What you need to do
Repeat all of the material exactly as given.

Data lines
◇ ◇ ◇ ◇ ◇ ◇ ◇

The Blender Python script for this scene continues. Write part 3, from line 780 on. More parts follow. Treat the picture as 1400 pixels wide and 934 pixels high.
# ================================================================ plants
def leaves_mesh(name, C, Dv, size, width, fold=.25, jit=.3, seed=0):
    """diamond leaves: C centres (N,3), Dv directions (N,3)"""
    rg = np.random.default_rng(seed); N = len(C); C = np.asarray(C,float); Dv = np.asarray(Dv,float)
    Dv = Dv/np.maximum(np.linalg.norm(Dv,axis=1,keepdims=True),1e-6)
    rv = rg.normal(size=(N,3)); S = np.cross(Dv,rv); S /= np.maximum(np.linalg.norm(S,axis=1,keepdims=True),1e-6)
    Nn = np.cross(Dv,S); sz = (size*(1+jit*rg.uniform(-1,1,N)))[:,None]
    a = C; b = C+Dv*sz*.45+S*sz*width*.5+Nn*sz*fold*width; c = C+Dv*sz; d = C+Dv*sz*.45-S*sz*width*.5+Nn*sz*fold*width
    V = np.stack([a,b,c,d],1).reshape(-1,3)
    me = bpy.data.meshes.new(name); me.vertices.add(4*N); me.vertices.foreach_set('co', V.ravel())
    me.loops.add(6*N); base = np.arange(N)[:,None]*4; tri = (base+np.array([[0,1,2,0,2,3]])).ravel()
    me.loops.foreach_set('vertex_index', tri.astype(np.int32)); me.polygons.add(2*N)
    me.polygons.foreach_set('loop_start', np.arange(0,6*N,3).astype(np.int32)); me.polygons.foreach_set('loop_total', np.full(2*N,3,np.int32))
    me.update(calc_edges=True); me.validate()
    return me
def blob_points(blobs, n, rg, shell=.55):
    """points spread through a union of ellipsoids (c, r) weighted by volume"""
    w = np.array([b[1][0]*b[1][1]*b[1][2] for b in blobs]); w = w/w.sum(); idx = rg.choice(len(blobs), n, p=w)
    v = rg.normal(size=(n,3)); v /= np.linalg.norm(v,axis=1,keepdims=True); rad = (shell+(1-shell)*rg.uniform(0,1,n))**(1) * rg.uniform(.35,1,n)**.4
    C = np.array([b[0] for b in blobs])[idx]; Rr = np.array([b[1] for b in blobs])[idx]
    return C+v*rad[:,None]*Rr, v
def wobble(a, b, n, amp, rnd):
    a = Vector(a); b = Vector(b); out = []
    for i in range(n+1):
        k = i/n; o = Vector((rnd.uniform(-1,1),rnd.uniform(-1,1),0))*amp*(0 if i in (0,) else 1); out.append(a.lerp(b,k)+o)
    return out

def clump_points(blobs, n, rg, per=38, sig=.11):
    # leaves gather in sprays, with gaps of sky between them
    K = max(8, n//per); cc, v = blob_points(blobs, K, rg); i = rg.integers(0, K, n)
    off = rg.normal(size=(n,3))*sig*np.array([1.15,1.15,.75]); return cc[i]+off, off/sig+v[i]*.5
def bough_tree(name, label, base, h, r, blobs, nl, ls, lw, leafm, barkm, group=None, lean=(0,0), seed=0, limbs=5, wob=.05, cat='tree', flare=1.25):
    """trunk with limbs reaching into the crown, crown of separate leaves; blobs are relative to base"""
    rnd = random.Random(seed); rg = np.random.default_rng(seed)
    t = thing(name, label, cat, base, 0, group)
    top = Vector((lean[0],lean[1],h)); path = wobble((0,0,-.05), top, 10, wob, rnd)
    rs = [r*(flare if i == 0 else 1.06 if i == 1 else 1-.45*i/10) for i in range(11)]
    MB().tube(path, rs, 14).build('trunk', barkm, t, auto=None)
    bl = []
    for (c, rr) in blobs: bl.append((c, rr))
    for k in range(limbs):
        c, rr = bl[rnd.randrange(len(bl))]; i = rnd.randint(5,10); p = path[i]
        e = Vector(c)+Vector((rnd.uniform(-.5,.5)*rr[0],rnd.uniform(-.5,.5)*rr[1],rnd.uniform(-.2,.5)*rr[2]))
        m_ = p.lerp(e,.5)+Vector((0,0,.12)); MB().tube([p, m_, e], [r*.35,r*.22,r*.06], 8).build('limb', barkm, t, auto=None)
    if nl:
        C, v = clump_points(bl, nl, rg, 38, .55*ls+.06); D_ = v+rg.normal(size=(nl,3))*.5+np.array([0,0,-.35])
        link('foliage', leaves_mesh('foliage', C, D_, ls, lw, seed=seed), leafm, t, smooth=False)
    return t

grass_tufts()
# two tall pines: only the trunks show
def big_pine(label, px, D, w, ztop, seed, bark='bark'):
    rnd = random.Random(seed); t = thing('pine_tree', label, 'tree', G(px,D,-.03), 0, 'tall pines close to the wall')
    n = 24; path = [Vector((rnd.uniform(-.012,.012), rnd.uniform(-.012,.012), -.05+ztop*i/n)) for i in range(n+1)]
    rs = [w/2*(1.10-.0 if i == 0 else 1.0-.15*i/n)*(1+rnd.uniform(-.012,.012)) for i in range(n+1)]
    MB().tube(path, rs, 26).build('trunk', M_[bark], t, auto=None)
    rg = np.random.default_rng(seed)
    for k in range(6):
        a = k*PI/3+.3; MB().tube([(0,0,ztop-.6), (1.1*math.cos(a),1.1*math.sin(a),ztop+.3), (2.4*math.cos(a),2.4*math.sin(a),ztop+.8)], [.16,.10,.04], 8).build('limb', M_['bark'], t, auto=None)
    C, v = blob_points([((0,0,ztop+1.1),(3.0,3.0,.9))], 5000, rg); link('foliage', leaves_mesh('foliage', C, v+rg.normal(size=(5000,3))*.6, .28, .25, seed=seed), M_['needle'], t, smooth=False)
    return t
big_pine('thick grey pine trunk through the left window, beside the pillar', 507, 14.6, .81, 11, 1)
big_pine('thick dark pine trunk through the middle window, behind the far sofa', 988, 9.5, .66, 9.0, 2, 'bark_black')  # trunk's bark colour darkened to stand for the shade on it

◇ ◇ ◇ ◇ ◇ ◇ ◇

Full solution
The Blender Python script for this scene continues. Write part 3, from line 780 on. More parts follow. Treat the picture as 1400 pixels wide and 934 pixels high.
# ================================================================ plants
def leaves_mesh(name, C, Dv, size, width, fold=.25, jit=.3, seed=0):
    """diamond leaves: C centres (N,3), Dv directions (N,3)"""
    rg = np.random.default_rng(seed); N = len(C); C = np.asarray(C,float); Dv = np.asarray(Dv,float)
    Dv = Dv/np.maximum(np.linalg.norm(Dv,axis=1,keepdims=True),1e-6)
    rv = rg.normal(size=(N,3)); S = np.cross(Dv,rv); S /= np.maximum(np.linalg.norm(S,axis=1,keepdims=True),1e-6)
    Nn = np.cross(Dv,S); sz = (size*(1+jit*rg.uniform(-1,1,N)))[:,None]
    a = C; b = C+Dv*sz*.45+S*sz*width*.5+Nn*sz*fold*width; c = C+Dv*sz; d = C+Dv*sz*.45-S*sz*width*.5+Nn*sz*fold*width
    V = np.stack([a,b,c,d],1).reshape(-1,3)
    me = bpy.data.meshes.new(name); me.vertices.add(4*N); me.vertices.foreach_set('co', V.ravel())
    me.loops.add(6*N); base = np.arange(N)[:,None]*4; tri = (base+np.array([[0,1,2,0,2,3]])).ravel()
    me.loops.foreach_set('vertex_index', tri.astype(np.int32)); me.polygons.add(2*N)
    me.polygons.foreach_set('loop_start', np.arange(0,6*N,3).astype(np.int32)); me.polygons.foreach_set('loop_total', np.full(2*N,3,np.int32))
    me.update(calc_edges=True); me.validate()
    return me
def blob_points(blobs, n, rg, shell=.55):
    """points spread through a union of ellipsoids (c, r) weighted by volume"""
    w = np.array([b[1][0]*b[1][1]*b[1][2] for b in blobs]); w = w/w.sum(); idx = rg.choice(len(blobs), n, p=w)
    v = rg.normal(size=(n,3)); v /= np.linalg.norm(v,axis=1,keepdims=True); rad = (shell+(1-shell)*rg.uniform(0,1,n))**(1) * rg.uniform(.35,1,n)**.4
    C = np.array([b[0] for b in blobs])[idx]; Rr = np.array([b[1] for b in blobs])[idx]
    return C+v*rad[:,None]*Rr, v
def wobble(a, b, n, amp, rnd):
    a = Vector(a); b = Vector(b); out = []
    for i in range(n+1):
        k = i/n; o = Vector((rnd.uniform(-1,1),rnd.uniform(-1,1),0))*amp*(0 if i in (0,) else 1); out.append(a.lerp(b,k)+o)
    return out

def clump_points(blobs, n, rg, per=38, sig=.11):
    # leaves gather in sprays, with gaps of sky between them
    K = max(8, n//per); cc, v = blob_points(blobs, K, rg); i = rg.integers(0, K, n)
    off = rg.normal(size=(n,3))*sig*np.array([1.15,1.15,.75]); return cc[i]+off, off/sig+v[i]*.5
def bough_tree(name, label, base, h, r, blobs, nl, ls, lw, leafm, barkm, group=None, lean=(0,0), seed=0, limbs=5, wob=.05, cat='tree', flare=1.25):
    """trunk with limbs reaching into the crown, crown of separate leaves; blobs are relative to base"""
    rnd = random.Random(seed); rg = np.random.default_rng(seed)
    t = thing(name, label, cat, base, 0, group)
    top = Vector((lean[0],lean[1],h)); path = wobble((0,0,-.05), top, 10, wob, rnd)
    rs = [r*(flare if i == 0 else 1.06 if i == 1 else 1-.45*i/10) for i in range(11)]
    MB().tube(path, rs, 14).build('trunk', barkm, t, auto=None)
    bl = []
    for (c, rr) in blobs: bl.append((c, rr))
    for k in range(limbs):
        c, rr = bl[rnd.randrange(len(bl))]; i = rnd.randint(5,10); p = path[i]
        e = Vector(c)+Vector((rnd.uniform(-.5,.5)*rr[0],rnd.uniform(-.5,.5)*rr[1],rnd.uniform(-.2,.5)*rr[2]))
        m_ = p.lerp(e,.5)+Vector((0,0,.12)); MB().tube([p, m_, e], [r*.35,r*.22,r*.06], 8).build('limb', barkm, t, auto=None)
    if nl:
        C, v = clump_points(bl, nl, rg, 38, .55*ls+.06); D_ = v+rg.normal(size=(nl,3))*.5+np.array([0,0,-.35])
        link('foliage', leaves_mesh('foliage', C, D_, ls, lw, seed=seed), leafm, t, smooth=False)
    return t

grass_tufts()
# two tall pines: only the trunks show
def big_pine(label, px, D, w, ztop, seed, bark='bark'):
    rnd = random.Random(seed); t = thing('pine_tree', label, 'tree', G(px,D,-.03), 0, 'tall pines close to the wall')
    n = 24; path = [Vector((rnd.uniform(-.012,.012), rnd.uniform(-.012,.012), -.05+ztop*i/n)) for i in range(n+1)]
    rs = [w/2*(1.10-.0 if i == 0 else 1.0-.15*i/n)*(1+rnd.uniform(-.012,.012)) for i in range(n+1)]
    MB().tube(path, rs, 26).build('trunk', M_[bark], t, auto=None)
    rg = np.random.default_rng(seed)
    for k in range(6):
        a = k*PI/3+.3; MB().tube([(0,0,ztop-.6), (1.1*math.cos(a),1.1*math.sin(a),ztop+.3), (2.4*math.cos(a),2.4*math.sin(a),ztop+.8)], [.16,.10,.04], 8).build('limb', M_['bark'], t, auto=None)
    C, v = blob_points([((0,0,ztop+1.1),(3.0,3.0,.9))], 5000, rg); link('foliage', leaves_mesh('foliage', C, v+rg.normal(size=(5000,3))*.6, .28, .25, seed=seed), M_['needle'], t, smooth=False)
    return t
big_pine('thick grey pine trunk through the left window, beside the pillar', 507, 14.6, .81, 11, 1)
big_pine('thick dark pine trunk through the middle window, behind the far sofa', 988, 9.5, .66, 9.0, 2, 'bark_black')  # trunk's bark colour darkened to stand for the shade on it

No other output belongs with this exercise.